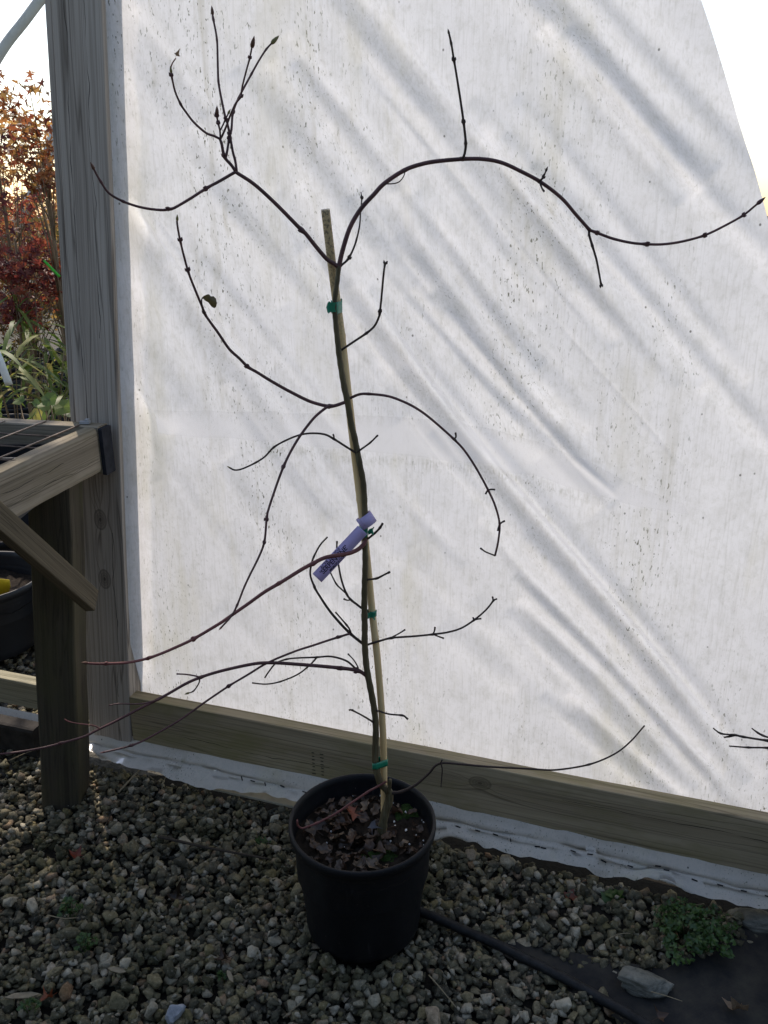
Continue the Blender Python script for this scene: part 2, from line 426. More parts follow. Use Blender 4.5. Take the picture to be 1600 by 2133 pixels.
M['wire'] = plain('rusty_wire', (.13, .095, .075), .55, .4, .5, 40)
M['whitepipe'] = plain('pale_pipe', (.62, .64, .60), .5, .3, .08)
M['dryleaf'] = leafmat('dry_leaf', [(0, (.03, .019, .012)), (.3, (.06, .034, .02)), (.55, (.105, .056, .032)), (.8, (.12, .082, .058)), (1, (.24, .17, .11))], .15, scale=30)
M['redleaf'] = leafmat('red_leaf', [(0, (.20, .035, .02)), (1, (.26, .07, .03))], .25, scale=30)
M['greenleaf'] = leafmat('green_weed_leaf', [(0, (.03, .085, .018)), (.5, (.05, .125, .026)), (1, (.085, .16, .035))], .3)
M['bamboo'] = leafmat('bamboo_leaf', [(0, (.09, .16, .03)), (.5, (.17, .26, .05)), (.8, (.29, .33, .07)), (1, (.48, .38, .10))], .6)
M['maple'] = leafmat('autumn_maple_leaf', [(0, (.22, .05, .03)), (.35, (.34, .11, .045)), (.6, (.44, .19, .06)), (.8, (.34, .20, .07)), (1, (.56, .32, .10))], .66)
M['darkmaple'] = leafmat('dark_red_maple_leaf', [(0, (.10, .02, .03)), (.5, (.24, .05, .04)), (1, (.40, .11, .05))], .6)
M['olive'] = leafmat('fading_leaf', [(0, (.10, .10, .03)), (.5, (.36, .25, .07)), (1, (.50, .31, .09))], .65)
M['sap'] = leafmat('sapling_leaf', [(0, (.075, .085, .035)), (1, (.13, .10, .04))], .3, scale=40)
M['bgbark'] = plain('slender_stem_bark', (.20, .14, .085), .7, .2, .3, 12)
M['white'] = plain('white_plastic_tag', (.75, .77, .72), .5, .3, .05)
M['yellow'] = plain('yellow_card', (.80, .55, .03), .5, .3, .08)
M['blue'] = plain('blue_plastic', (.04, .28, .55), .4, .4, .1)
M['greenribbon'] = plain('green_ribbon', (.05, .52, .06), .5, .3, .1)
M['straw'] = plain('dry_straw', (.24, .20, .13), .8, .2, .3, 30)
M['darkstick'] = plain('dead_stick', (.045, .036, .028), .8, .2, .3, 30)
M['chip'] = plain('wood_chip', (.27, .22, .15), .8, .2, .3, 50)
M['moss'] = plain('moss', (.03, .055, .015), .95, .1, .5, 120, 1.0)
M['perlite'] = plain('perlite', (.75, .75, .72), .9, .1, .05)
M['mix'] = plain('potting_mix', (.022, .017, .013), .95, .1, .6, 70, 1.0)
M['rock'] = None
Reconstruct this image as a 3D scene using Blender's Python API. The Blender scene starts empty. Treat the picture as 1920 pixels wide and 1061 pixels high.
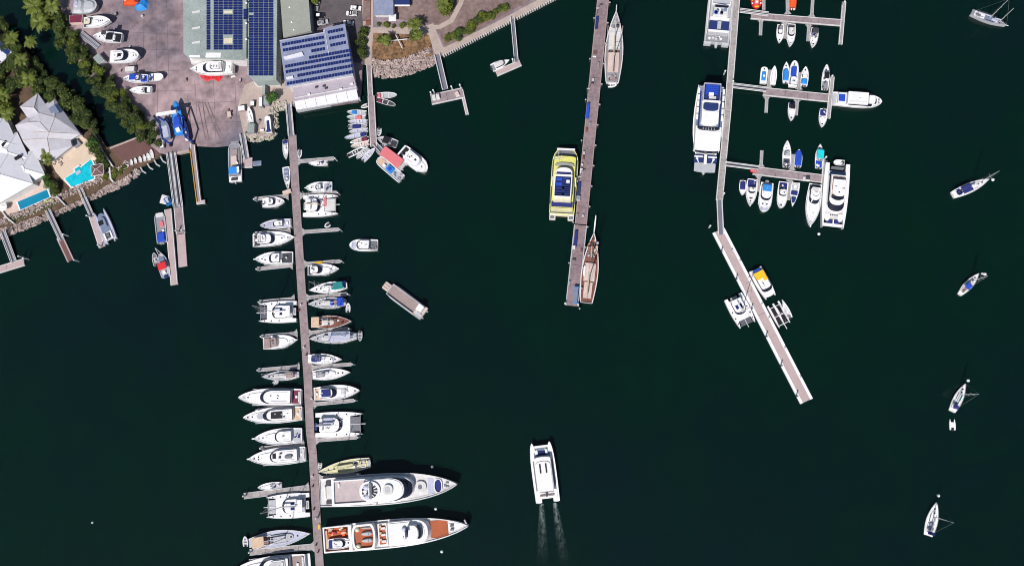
import bpy, math, random
from mathutils import Vector
R0 = random.Random(7)
C = bpy.context.scene.collection
sc = bpy.context.scene
PI = math.pi
# ---------------- camera, sky, sun, exposure ----------------
H = 300.0; F = 1500.0; NX, NY = 149.0, 235.0
_n = math.sqrt(NX*NX+NY*NY+F*F)
_rz = -NX/_n; _rx = math.sqrt(1-_rz*_rz)
RR = Vector((_rx, 0, _rz))
_uz = NY/_n; _ux = NX*NY/(_n*_n)/_rx
UU = Vector((_ux, math.sqrt(1-_ux*_ux-_uz*_uz), _uz))
FF = -(RR.cross(UU))
cam_d = bpy.data.cameras.new('camera'); cam = bpy.data.objects.new('camera', cam_d); C.objects.link(cam)
cam_d.sensor_width = 36; cam_d.lens = 36*F/1920; cam_d.clip_start = 1; cam_d.clip_end = 5000
from mathutils import Matrix
mw = Matrix((RR, UU, -FF)).transposed().to_4x4(); mw.translation = Vector((0, 0, H)); cam.matrix_world = mw
sc.camera = cam
SUN_EL = math.radians(50); SAZ = math.atan2(-.95, -.32)      # azimuth the light comes from
world = bpy.data.worlds.new('World'); sc.world = world; world.use_nodes = True
nt = world.node_tree; bg = nt.nodes['Background']; sky = nt.nodes.new('ShaderNodeTexSky')
sky.sky_type = 'NISHITA'; sky.sun_disc = False; sky.sun_elevation = SUN_EL
sky.sun_rotation = PI/2-SAZ
nt.links.new(sky.outputs[0], bg.inputs[0]); bg.inputs[1].default_value = 0.075
sd = bpy.data.lights.new('sun', 'SUN'); sd.energy = 4.6; sd.angle = math.radians(.5); sd.color = (1, .95, .9)
so = bpy.data.objects.new('sun', sd); C.objects.link(so)
sv = Vector((math.cos(SAZ)*math.cos(SUN_EL), math.sin(SAZ)*math.cos(SUN_EL), math.sin(SUN_EL)))
so.rotation_euler = sv.to_track_quat('Z', 'Y').to_euler(); so.location = (0, 0, 200)
sc.view_settings.view_transform = 'Standard'; sc.view_settings.look = 'None'
sc.view_settings.exposure = 0.12; sc.view_settings.gamma = 1
sc.cycles.max_bounces = 5; sc.cycles.transparent_max_bounces = 6; sc.cycles.use_denoising = True; sc.cycles.filter_width = 1.0

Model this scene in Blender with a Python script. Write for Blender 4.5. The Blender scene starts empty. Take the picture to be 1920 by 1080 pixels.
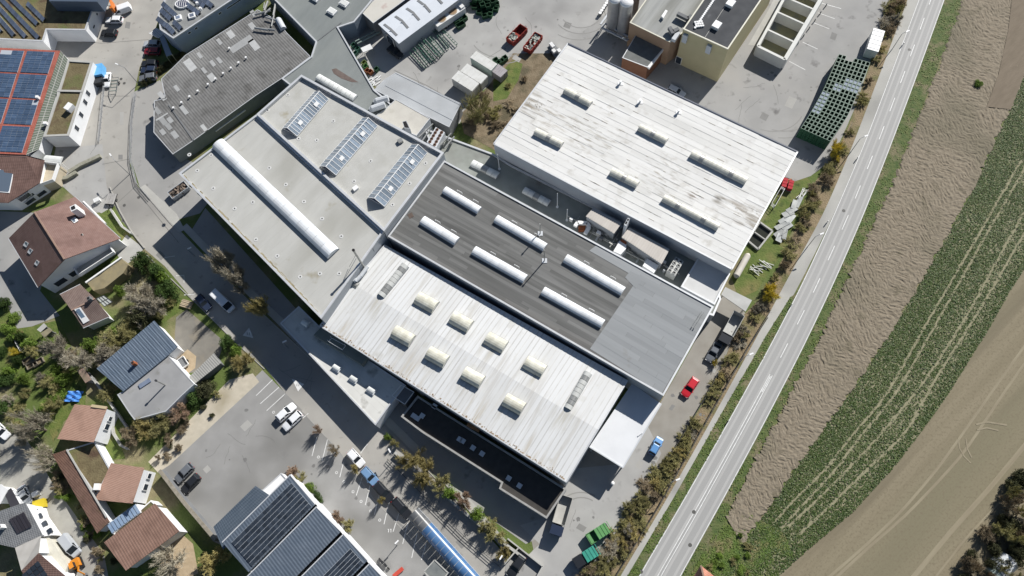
import bpy, math, random
import numpy as np
from mathutils import Vector, Matrix

random.seed(7)
RNG = np.random.default_rng(7)
sc = bpy.context.scene
COL = sc.collection

# ---------------------------------------------------------------- camera
H = 145.0                       # flying height of the drone (m)
F = 1400.0                      # focal length in photograph pixels (1920 wide)
NADIR = (1041.0, 1070.0)        # pixel straight below the drone
_n = np.array([NADIR[0] - 960, NADIR[1] - 540, F]); _n /= np.linalg.norm(_n)
_Z = -_n
_X = np.array([1, 0, 0.]) - _Z[0] * _Z; _X /= np.linalg.norm(_X)
_Y = np.cross(_Z, _X)

def G(px, py, h=0.0):
    """Site survey: point of the photograph, at a known height above ground, in metres."""
    r = np.array([px - 960, py - 540, F]); t = (H - h) / np.dot(r, _n)
    q = r * t
    return Vector((q @ _X, q @ _Y, h))

cam = bpy.data.objects.new('camera', bpy.data.cameras.new('camera'))
COL.objects.link(cam)
cam.data.sensor_width = 36; cam.data.lens = F * 36 / 1920
cam.data.clip_start = 1; cam.data.clip_end = 6000
right = Vector((_X[0], _Y[0], _Z[0])); down = Vector((_X[1], _Y[1], _Z[1])); fwd = Vector((_X[2], _Y[2], _Z[2]))
m = Matrix.Identity(4)
for i in range(3):
    m[i][0] = right[i]; m[i][1] = -down[i]; m[i][2] = -fwd[i]
m[2][3] = H
cam.matrix_world = m
sc.camera = cam

# ---------------------------------------------------------------- light
SUN_AZ = math.radians(50.6)     # direction towards the sun, counter-clockwise from +X
SUN_EL = math.radians(37.0)
w = bpy.data.worlds.new('World'); sc.world = w; w.use_nodes = True
nt = w.node_tree; bg = nt.nodes['Background']
sky = nt.nodes.new('ShaderNodeTexSky'); sky.sky_type = 'NISHITA'; sky.sun_disc = False
sky.sun_elevation = SUN_EL; sky.sun_rotation = math.pi / 2 - SUN_AZ
sky.air_density = 0.9; sky.dust_density = 0.3; sky.ozone_density = 1.0
nt.links.new(sky.outputs[0], bg.inputs[0]); bg.inputs[1].default_value = 0.055
sl = bpy.data.lights.new('sun', 'SUN'); sl.energy = 5.0; sl.angle = math.radians(0.5); sl.color = (1, 0.97, 0.925)
so = bpy.data.objects.new('sun', sl); COL.objects.link(so)
sd = Vector((math.cos(SUN_AZ) * math.cos(SUN_EL), math.sin(SUN_AZ) * math.cos(SUN_EL), math.sin(SUN_EL)))
so.rotation_euler = sd.to_track_quat('Z', 'Y').to_euler(); so.location = sd * 300
vs = sc.view_settings
vs.view_transform = 'Standard'; vs.look = 'None'; vs.gamma = 1; vs.exposure = 0.38; vs.use_curve_mapping = False

# ---------------------------------------------------------------- mesh + object helpers
BASE = {}

class MB:
    def __init__(s): s.v = []; s.f = []; s.sm = False
    def add(s, pts):
        i = len(s.v); s.v.extend([tuple(p) for p in pts]); return i
    def poly(s, pts):
        i = s.add(pts); s.f.append(tuple(range(i, i + len(pts)))); return s
    def prism(s, top, zb):
        """solid under a polygon (3-D points) down to height zb (number) or by list"""
        n = len(top); bot = [Vector((p[0], p[1], zb if not isinstance(zb, (list, tuple)) else zb[k])) for k, p in enumerate(top)]
        i = s.add(top); j = s.add(bot)
        s.f.append(tuple(range(i, i + n))); s.f.append(tuple(reversed(range(j, j + n))))
        for k in range(n):
            a = (k + 1) % n; s.f.append((i + k, j + k, j + a, i + a))
        return s
    def walls(s, top, zb):
        n = len(top); i = s.add(top); j = s.add([(p[0], p[1], zb) for p in top])
        for k in range(n):
            a = (k + 1) % n; s.f.append((i + k, j + k, j + a, i + a))
        return s
    def slab(s, pts, t):
        """thin sheet of thickness t below tilted polygon"""
        n = len(pts); i = s.add(pts); j = s.add([(p[0], p[1], p[2] - t) for p in pts])
        s.f.append(tuple(range(i, i + n))); s.f.append(tuple(reversed(range(j, j + n))))
        for k in range(n):
            a = (k + 1) % n; s.f.append((i + k, j + k, j + a, i + a))
        return s
    def box(s, x0, x1, y0, y1, z0, z1, M=None):
        p = [Vector(c) for c in ((x0, y0, z0), (x1, y0, z0), (x1, y1, z0), (x0, y1, z0), (x0, y0, z1), (x1, y0, z1), (x1, y1, z1), (x0, y1, z1))]
        if M is not None: p = [M @ q for q in p]
        i = s.add(p)
        for q in ((3, 2, 1, 0), (4, 5, 6, 7), (0, 1, 5, 4), (1, 2, 6, 5), (2, 3, 7, 6), (3, 0, 4, 7)): s.f.append(tuple(i + k for k in q))
        return s
    def bar(s, a, b, w, h, up=Vector((0, 0, 1))):
        a = Vector(a); b = Vector(b); d = (b - a)
        L = d.length
        if L < 1e-6: return s
        d /= L; sd_ = d.cross(up)
        if sd_.length < 1e-4: sd_ = Vector((1, 0, 0))
        sd_.normalize(); u = sd_.cross(d)
        M = Matrix((( d.x, sd_.x, u.x, a.x), (d.y, sd_.y, u.y, a.y), (d.z, sd_.z, u.z, a.z), (0, 0, 0, 1)))
        return s.box(0, L, -w / 2, w / 2, -h / 2, h / 2, M)
    def tube(s, a, b, r0, r1=None, n=8, caps=True):
        r1 = r0 if r1 is None else r1
        a = Vector(a); b = Vector(b); d = (b - a).normalized()
        u = d.orthogonal().normalized(); v = d.cross(u)
        ring = [(math.cos(2 * math.pi * k / n), math.sin(2 * math.pi * k / n)) for k in range(n)]
        i = s.add([a + (u * c + v * q) * r0 for c, q in ring]); j = s.add([b + (u * c + v * q) * r1 for c, q in ring])
        for k in range(n): s.f.append((i + k, i + (k + 1) % n, j + (k + 1) % n, j + k))
        if caps: s.f.append(tuple(reversed(range(i, i + n)))); s.f.append(tuple(range(j, j + n)))
        return s
    def vault(s, a, b, wd, rise, n=8, ends=True):
        """barrel along a->b (axis at base level), width wd"""
        a = Vector(a); b = Vector(b); d = (b - a).normalized(); sd_ = d.cross(Vector((0, 0, 1))).normalized()
        def arc(o): return [o + sd_ * (wd / 2 * math.cos(math.pi * k / n)) + Vector((0, 0, rise * math.sin(math.pi * k / n))) for k in range(n + 1)]
        i = s.add(arc(a)); j = s.add(arc(b))
        for k in range(n): s.f.append((i + k, j + k, j + k + 1, i + k + 1))
        if ends: s.f.append(tuple(range(i, i + n + 1))); s.f.append(tuple(reversed(range(j, j + n + 1))))
        return s
    def build(s, name, mat, parent=None, base=None, smooth=False):
        if parent is not None: b = BASE[parent.name]
        elif base is not None: b = Vector(base)
        else: b = Vector((0, 0, 0))
        me = bpy.data.meshes.new(name)
        me.from_pydata([(p[0] - b.x, p[1] - b.y, p[2] - b.z) for p in s.v], [], s.f)
        me.materials.append(mat)
        if smooth or s.sm:
            for p in me.polygons: p.use_smooth = True
        o = bpy.data.objects.new(name, me); COL.objects.link(o)
        if parent is not None: o.parent = parent
        else: o.location = b
        BASE[o.name] = b
        return o

def tag(o, label=None, cat=None, group=None, kind=None):
    if label: o['label'] = label
    if cat: o['category'] = cat
    if group: o['group'] = group
    if kind: o['kind'] = kind
    return o

def thing(name, label, cat, base=(0, 0, 0), group=None):
    o = bpy.data.objects.new(name, None); COL.objects.link(o); o.empty_display_size = 0.5
    o.location = base; BASE[o.name] = Vector(base)
    return tag(o, label, cat, group)

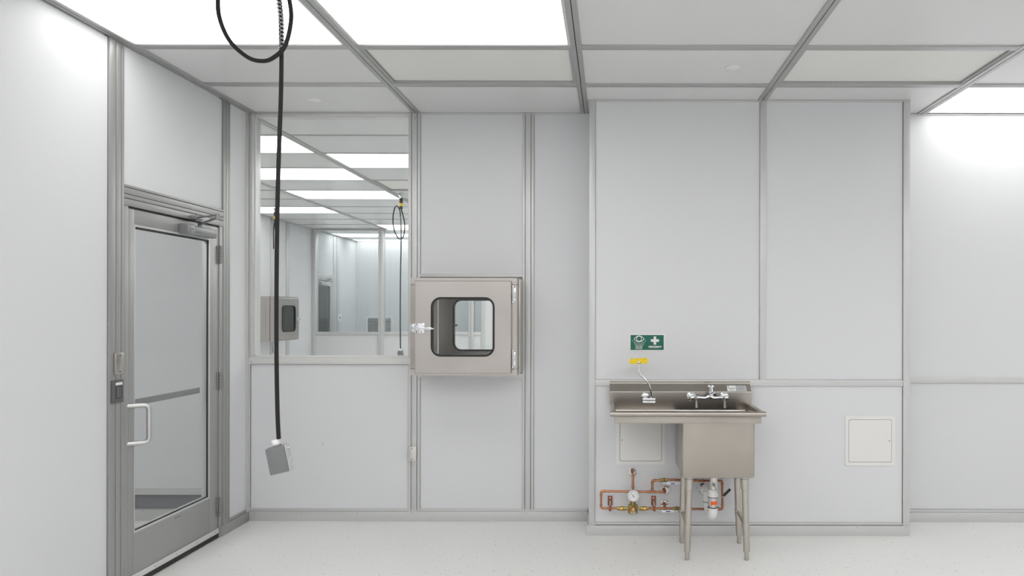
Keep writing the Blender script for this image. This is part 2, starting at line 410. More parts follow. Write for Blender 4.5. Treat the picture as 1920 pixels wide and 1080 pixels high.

=======

Output word for word the lines running from the one containing "Model this scene" to the one containing "COL = sc.collection", both included, leaving out the pictures.

:: EXERCISE RESPONSE ::
Model this scene in Blender with a Python script. Write for Blender 4.5. The Blender scene starts empty. Take the picture to be 1920 by 1080 pixels.
import bpy, math, random
import numpy as np
from mathutils import Vector, Matrix

random.seed(7)
RNG = np.random.default_rng(7)
sc = bpy.context.scene
COL = sc.collection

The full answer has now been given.